Parfois, on se dit que le goût douteux peut être élevé en "bon goût". Ainsi, nous trouvons aujourd’hui l’esthétique des années 60 exquise. C’est l’allégorie derrière ce restaurant du boulevard Saint-Laurent qui le distingue de ses voisins branchés, attachés au minimalisme postmoderne, style danois ou Wallpaper, c’est pareil. Ajoutez à cela une frivolité très Camp, comme disent les Londoniens, et vous avez l’idée générale de ce resto-théâtre qui propose chaque soir des shows de variétés, du lip-synch ou un travelo qui chante des airs d’opéra (les rôles de femmes, bien entendu). On s’amuse, on rigole et l’on est même touché par l’inspiration et le souhait des patrons qui ont su faire de leur resto un "endroit", effectivement!

Mais de cuisine, nous ne parlerons pas beaucoup. Car le soir de notre passage, l’endroit était calme, et pourtant tous les mets étaient ratés. Tous. D’une carte où l’on propose des plats de n’importe où et de nulle part – un peu français, américain certainement, asiatique par certaines connotations, italien par d’autres, et même végétarien, tiens! puisque nous y sommes -, on ne sent nulle direction et nulle personnalité. Une friture brûlée ici, une sauce au goût âcre là, des erreurs de plats, d’assaisonnements, des appellations boursouflées et anodines (rigatoni alla disgraziata), un caviar d’aubergines au parfum de réfrigérateur, du canard aux figues dont la sauce aurait mieux fait d’être servie au dessert tant elle était sucrée, un ris de veau mal dénervé, une assiette de trois médaillons de veau dont l’un était… du boeuf. Comme si le client n’était pas capable de reconnaître la différence. De qui se moque-t-on, au juste? Et encore, je ne mentionne pas les desserts, brouillons et insipides.

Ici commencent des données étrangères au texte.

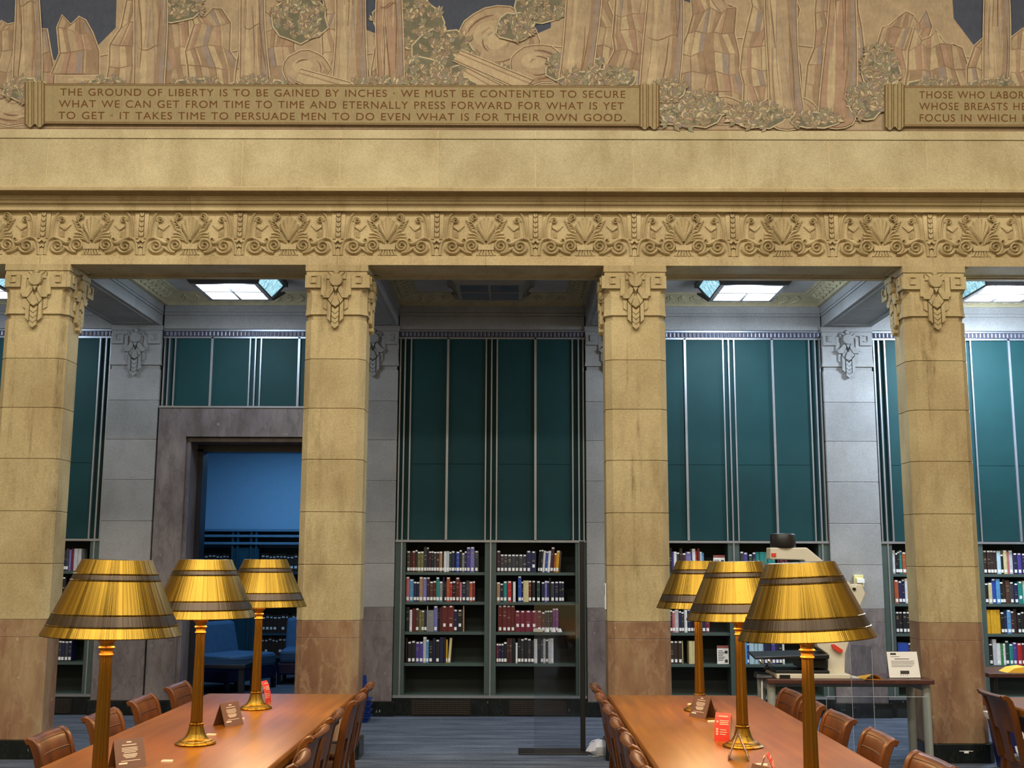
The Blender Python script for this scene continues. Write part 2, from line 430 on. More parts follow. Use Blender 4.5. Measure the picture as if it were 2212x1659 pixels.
U = .85 / 1027
def frieze_unit(mb, cx, y0, z0, k=1.0):
    """one palmette unit; u is measured from the palmette axis, v upwards from the bottom edge, 1027 u = 0.85 m"""
    for sx in (1, -1):
        fn = lambda u, v, h, sx=sx: (cx + sx * u * U, y0 - h * k, z0 + v * U)
        # fan of upper leaves
        for tx, ty, ww in ((0, 412, 24), (44, 382, 20), (82, 340, 17)):
            mb.strip(bez((6, 160), (tx * .25, 230), (tx * .8, ty - 80), (tx, ty), 9), lambda t, ww=ww: 8 + ww * sin(pi * min(t * .62, 1)), .032, fn)
        # curved side leaves
        for j, (tx, ty) in enumerate(((150, 275), (182, 240), (192, 205), (186, 172))):
            mb.strip(bez((30, 135), (60, 180 + 10 * (3 - j)), (110 + 5 * j, ty + 20 - 4 * j), (tx, ty), 10), lambda t: 6 + 13 * t, lambda t: .016 + .006 * sin(pi * t), fn)
        # base slab and gadroons
        mb.raised([(-2, 65), (84, 65), (84, 125), (-2, 125)], fn, .018, .06)
        for j in range(3):
            mb.strip([(10 + 26 * j, 62), (16 + 36 * j, 8)], lambda t: 11 + 5 * t, .016, fn)
        # inner scroll and its link to the outer scroll
        mb.strip(spiral(150, 108, 78, 10, -pi * .5, 2.1, 34), lambda t: 17 - 7 * t, .026, fn)
        mb.strip(bez((150, 30), (215, 26), (245, 70), (290, 96), 10), 15, .024, fn)
        mb.strip(spiral(352, 98, 78, 10, pi * 1.05, 1.9, 34), lambda t: 18 - 7 * t, .026, fn)
        mb.strip(bez((280, 90), (300, 20), (400, 8), (428, 82), 10), 14, .022, fn)
        # acanthus wave above the outer scroll
        mb.strip(spiral(232, 168, 24, 7, pi * 1.2, -1.0, 12) , 8, .022, fn)
        mb.strip(bez((214, 150), (270, 96), (300, 190), (400, 190), 14), lambda t: 10 + 20 * sin(pi * t), .026, fn)
        mb.strip(bez((390, 186), (450, 190), (480, 150), (478, 8), 12), lambda t: 14 + 4 * t, .022, fn)
        # upper spiral with leafed stem
        mb.strip(spiral(128, 418, 42, 8, -pi * .45, 1.6, 24), lambda t: 13 - 4 * t, .026, fn)
        mb.strip(bez((92, 262), (100, 310), (140, 330), (166, 392), 8), 9, .02, fn)
        for j in range(4):
            bx, by = 112 + 17 * j, 272 + 30 * j
            mb.strip(bez((bx, by), (bx + 24, by + 2), (bx + 44, by + 14), (bx + 60 - 4 * j, by + 32), 6), lambda t: 4 + 8 * sin(pi * (t * .8 + .1)), .018, fn)
        # bracket with small spiral
        mb.strip(spiral(322, 382, 36, 8, -pi * .1, 1.5, 20), lambda t: 12 - 4 * t, .024, fn)
        mb.raised([(284, 268), (340, 306), (340, 330), (282, 296)], fn, .016, .1)
        mb.raised([(225, 330), (284, 268), (292, 282), (236, 342)], fn, .012, .1)
        for j in range(3): mb.strip([(296 + 18 * j, 200), (296 + 18 * j, 262)], 7, .010, fn)
        # tall horn leaf beside the stalk
        mb.strip(bez((368, 196), (372, 300), (352, 380), (322, 418), 10), lambda t: 26 - 12 * t, .018, fn)
        mb.strip(bez((420, 190), (424, 300), (402, 430), (352, 462), 12), lambda t: 10 + 6 * sin(pi * t), .022, fn)
        # half of the stalk and its flat flanks
        mb.raised([(452, 182), (486, 182), (486, 468), (440, 468)], fn, .010, .02)
        for j in range(5):
            b0 = 200 + 54 * j
            mb.raised([(492, b0 + 16), (513.4, b0), (513.4, b0 + 44), (490, b0 + 58)], fn, .016, .12)
        mb.raised([(470, 150), (513.4, 190), (513.4, 160), (486, 134)], fn, .024, .05)
        mb.raised([(488, 96), (513.4, 128), (513.4, 100), (498, 84)], fn, .02, .05)
        mb.raised([(492, 6), (513.4, 6), (513.4, 86), (496, 72)], fn, .012, .05)
        mb.raised([(228, 4), (262, 4), (244, 30)], fn, .012, .2)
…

Si l’on retrouvait ici une cuisine défendant les mêmes valeurs d’originalité ou, mieux, de simplicité que celles qui sont prônées par le concept, ce serait un lieu idéal et plein de verve qu’on aurait plaisir à fréquenter. Car les patrons font preuve de bonne volonté. Mais le cuistot a les deux pieds dans la même bottine. Et pour 75 $ à deux, avec les taxes et le service, ça ne vaut même pas le show – assez divertissant, du reste!